Sometimes it is comforting simply to remember how limited is our current view of the world, even if we can’t imagine what the future might hold. Climate activist Greta Thunberg calls this “cathedral thinking,” saying, “Avoiding climate breakdown will require cathedral thinking. We must lay the foundation while we may not know exactly how to build the ceiling.”[iv] Too often we can think only in terms of what is possible given our current situation. When this is the case, despair is almost inevitable. Actively engaging our imagination can be an antidote to despair, because we start with what is right and good, and then figure out how to make it happen – no matter how long it takes, and no matter how hard the struggle.

Incredible, positive changes have happened many times over the course of human civilization.

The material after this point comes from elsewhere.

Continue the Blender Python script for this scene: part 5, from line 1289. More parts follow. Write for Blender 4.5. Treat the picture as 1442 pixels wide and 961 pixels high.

To offer you one more quote, this one from author Ursula K. LeGuin:

“We live in capitalism, its power seems inescapable — but then, so did the divine right of kings. Any human power can be resisted and changed by human beings.”[v]

 

 

[i] Fischer, Norman. The World Could Be Otherwise: Imagination and the Bodhisattva Path. Boulder, CO: Shambala Publications, 2019. Chapter One (Imagination)

[ii] Kimmerer, Robin Wall. Braiding Sweetgrass (p. 207). Milkweed Editions. Kindle Edition.

[iii] Robinson, Kim Stanley. The Ministry for the Future (pp. 123-124). Orbit. Kindle Edition.